Besides the English term memory, which refers to a huge scientific literature starting with cognitive psychology, I like the French version of “mémoire”, because it is more comprehensive with additional meanings, nicely represented by Wikipedia.org. On the German Wikipedia-page you find first the reference to the children’s game memory, turning around images and memorising where the counterpart is/was (play pairs). This diversity hints towards a cultural element in memory. There is a person’s memory or mental capacity to recall and ways to remember. The latter term refers a lot more to collective memories and becomes a more debated issue. Danny Trom uses the term “split memory” in a chapter on France and the “myths of nations” (p.129-151). In David Brook’s reader on “the social animal” he states that grandmasters in chess (p.88) were long believed to have superior memory. This is actually not true as memory experiments showed, but they rather saw formations and “internal connections forming networked chunks of information”.

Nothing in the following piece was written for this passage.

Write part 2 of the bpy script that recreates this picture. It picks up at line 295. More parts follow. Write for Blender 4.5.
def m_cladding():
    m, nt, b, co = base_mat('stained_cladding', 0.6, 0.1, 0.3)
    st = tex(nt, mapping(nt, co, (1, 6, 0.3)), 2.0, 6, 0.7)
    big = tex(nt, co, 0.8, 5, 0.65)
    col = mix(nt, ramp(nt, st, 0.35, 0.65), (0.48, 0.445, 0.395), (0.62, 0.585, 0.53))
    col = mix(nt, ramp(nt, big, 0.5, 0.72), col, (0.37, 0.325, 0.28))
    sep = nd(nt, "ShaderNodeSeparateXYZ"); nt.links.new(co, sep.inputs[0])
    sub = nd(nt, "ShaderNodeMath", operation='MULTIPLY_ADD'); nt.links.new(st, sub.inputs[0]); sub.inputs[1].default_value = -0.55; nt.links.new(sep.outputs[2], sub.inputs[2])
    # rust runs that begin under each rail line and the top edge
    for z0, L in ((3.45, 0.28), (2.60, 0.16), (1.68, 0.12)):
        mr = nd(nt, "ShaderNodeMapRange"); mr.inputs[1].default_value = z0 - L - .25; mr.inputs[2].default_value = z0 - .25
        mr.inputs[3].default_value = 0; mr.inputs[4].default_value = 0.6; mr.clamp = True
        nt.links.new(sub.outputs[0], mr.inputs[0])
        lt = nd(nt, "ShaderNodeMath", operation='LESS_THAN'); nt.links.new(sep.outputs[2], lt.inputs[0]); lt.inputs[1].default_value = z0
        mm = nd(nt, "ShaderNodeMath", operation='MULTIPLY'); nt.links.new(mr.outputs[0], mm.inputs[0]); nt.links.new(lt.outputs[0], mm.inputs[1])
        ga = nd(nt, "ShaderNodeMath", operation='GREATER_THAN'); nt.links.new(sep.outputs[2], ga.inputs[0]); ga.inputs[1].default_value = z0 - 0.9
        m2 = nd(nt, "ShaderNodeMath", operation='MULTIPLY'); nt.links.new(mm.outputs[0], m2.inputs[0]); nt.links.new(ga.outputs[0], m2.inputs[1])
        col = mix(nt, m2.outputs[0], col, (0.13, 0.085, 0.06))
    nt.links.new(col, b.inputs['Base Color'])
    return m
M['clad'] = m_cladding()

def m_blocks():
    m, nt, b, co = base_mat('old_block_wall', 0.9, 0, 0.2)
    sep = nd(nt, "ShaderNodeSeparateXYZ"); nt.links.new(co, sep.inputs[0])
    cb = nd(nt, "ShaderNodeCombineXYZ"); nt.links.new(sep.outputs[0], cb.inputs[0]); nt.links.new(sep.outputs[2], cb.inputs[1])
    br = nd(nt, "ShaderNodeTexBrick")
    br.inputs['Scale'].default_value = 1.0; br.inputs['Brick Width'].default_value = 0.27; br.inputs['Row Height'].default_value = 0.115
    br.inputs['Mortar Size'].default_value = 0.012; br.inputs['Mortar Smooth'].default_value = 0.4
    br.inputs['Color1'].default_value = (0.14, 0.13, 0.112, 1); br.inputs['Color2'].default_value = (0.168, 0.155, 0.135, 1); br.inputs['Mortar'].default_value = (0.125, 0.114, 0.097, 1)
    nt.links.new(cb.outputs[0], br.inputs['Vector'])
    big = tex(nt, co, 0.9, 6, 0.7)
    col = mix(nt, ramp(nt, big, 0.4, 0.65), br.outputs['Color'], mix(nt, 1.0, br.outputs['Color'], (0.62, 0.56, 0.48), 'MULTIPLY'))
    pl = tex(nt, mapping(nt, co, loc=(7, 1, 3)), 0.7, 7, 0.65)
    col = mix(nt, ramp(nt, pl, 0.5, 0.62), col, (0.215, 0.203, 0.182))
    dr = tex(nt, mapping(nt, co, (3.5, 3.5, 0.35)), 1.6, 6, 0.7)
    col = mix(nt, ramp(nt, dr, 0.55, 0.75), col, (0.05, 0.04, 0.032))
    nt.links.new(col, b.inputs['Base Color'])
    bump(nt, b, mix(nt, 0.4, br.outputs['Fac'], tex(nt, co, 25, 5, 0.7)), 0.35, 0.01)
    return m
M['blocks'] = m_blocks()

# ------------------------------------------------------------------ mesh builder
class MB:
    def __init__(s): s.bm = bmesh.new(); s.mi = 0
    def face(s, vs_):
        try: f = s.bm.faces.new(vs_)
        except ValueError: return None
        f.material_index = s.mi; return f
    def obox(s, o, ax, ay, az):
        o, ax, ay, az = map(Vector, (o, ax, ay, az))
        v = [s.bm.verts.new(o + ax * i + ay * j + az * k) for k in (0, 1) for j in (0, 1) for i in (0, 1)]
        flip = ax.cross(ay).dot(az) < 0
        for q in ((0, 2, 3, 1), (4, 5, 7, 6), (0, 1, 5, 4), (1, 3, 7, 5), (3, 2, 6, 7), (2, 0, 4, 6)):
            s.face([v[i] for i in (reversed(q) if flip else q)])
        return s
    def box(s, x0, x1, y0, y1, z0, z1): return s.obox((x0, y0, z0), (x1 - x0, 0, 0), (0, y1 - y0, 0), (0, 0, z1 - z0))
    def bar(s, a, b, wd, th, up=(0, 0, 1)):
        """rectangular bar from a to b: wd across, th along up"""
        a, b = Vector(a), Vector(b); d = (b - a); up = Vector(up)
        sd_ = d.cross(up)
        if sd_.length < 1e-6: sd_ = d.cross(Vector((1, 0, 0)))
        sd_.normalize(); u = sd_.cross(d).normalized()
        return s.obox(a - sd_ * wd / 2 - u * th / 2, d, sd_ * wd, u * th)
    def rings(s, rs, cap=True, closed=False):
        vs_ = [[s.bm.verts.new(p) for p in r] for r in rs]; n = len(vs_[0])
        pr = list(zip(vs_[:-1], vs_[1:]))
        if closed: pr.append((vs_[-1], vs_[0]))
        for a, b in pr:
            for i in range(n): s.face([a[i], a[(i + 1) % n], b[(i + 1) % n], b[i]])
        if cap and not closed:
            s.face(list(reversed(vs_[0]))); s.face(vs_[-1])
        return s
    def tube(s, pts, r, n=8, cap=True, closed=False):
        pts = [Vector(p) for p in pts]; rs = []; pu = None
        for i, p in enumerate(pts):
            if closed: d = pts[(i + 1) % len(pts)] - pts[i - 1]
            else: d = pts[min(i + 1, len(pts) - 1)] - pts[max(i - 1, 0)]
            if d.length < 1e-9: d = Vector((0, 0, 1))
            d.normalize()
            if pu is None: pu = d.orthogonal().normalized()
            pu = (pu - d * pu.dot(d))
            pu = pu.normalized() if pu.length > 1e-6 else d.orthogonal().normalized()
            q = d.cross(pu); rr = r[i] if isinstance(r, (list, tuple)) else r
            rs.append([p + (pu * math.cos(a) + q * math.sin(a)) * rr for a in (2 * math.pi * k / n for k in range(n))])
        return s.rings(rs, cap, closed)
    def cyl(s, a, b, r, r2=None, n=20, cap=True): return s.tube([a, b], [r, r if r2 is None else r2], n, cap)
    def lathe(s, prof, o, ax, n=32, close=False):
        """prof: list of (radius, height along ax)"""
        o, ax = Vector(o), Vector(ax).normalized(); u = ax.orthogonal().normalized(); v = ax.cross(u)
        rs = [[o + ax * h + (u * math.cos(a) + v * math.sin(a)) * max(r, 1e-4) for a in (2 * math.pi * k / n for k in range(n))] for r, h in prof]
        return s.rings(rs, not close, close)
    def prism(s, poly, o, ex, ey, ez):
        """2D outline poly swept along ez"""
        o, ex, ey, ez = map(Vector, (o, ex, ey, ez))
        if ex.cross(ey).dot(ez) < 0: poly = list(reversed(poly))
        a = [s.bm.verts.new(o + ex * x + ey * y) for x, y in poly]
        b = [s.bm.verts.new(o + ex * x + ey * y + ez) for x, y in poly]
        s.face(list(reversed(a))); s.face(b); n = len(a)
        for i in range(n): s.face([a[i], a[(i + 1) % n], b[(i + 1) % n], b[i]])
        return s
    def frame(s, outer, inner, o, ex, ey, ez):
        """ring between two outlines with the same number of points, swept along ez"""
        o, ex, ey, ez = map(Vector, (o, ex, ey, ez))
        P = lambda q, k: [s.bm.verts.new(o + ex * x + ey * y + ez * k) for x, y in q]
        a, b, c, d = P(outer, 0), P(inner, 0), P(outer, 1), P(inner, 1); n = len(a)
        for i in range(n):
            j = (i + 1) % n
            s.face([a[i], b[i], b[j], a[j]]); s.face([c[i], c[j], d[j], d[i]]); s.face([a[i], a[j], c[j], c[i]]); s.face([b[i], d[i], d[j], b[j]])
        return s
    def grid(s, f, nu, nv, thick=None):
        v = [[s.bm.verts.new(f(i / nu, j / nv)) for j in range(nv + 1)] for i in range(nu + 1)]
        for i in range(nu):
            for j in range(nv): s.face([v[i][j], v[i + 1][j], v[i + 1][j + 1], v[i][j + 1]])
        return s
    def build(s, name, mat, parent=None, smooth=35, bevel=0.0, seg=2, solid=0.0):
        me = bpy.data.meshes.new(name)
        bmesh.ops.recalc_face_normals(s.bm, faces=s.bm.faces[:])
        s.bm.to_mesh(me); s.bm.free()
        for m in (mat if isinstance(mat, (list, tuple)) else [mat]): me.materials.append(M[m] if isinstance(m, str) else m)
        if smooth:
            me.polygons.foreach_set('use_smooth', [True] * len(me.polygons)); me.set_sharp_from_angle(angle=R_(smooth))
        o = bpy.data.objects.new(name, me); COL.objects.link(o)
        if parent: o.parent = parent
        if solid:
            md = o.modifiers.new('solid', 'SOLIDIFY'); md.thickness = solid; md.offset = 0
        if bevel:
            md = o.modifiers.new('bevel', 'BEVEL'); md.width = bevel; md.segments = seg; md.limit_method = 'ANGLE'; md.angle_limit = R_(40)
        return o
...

“Mémoire”, on the contrary, refers also to the writing of a person’s own biography. Nowadays, book shops contain whole sections of autobiographies, the most sold appears to be the one by Michele Obama recently, if I recall correctly. Among the most scandalous is the publication of the “Journal pour Anne (Pingeot) 1964-1970” by Francois Mitterand. All the autobiographical documents make explicit major parts of what might form collective memory later on.
Memory has found its way into engineering and computing. The memory effect in batteries or being “out of memory” frightens users in computing or programming. In short, I wish you the best of memories reading this page and stimulation by visiting memorials (image: Jewish Museum in Berlin 2022, Ullmann exhibition).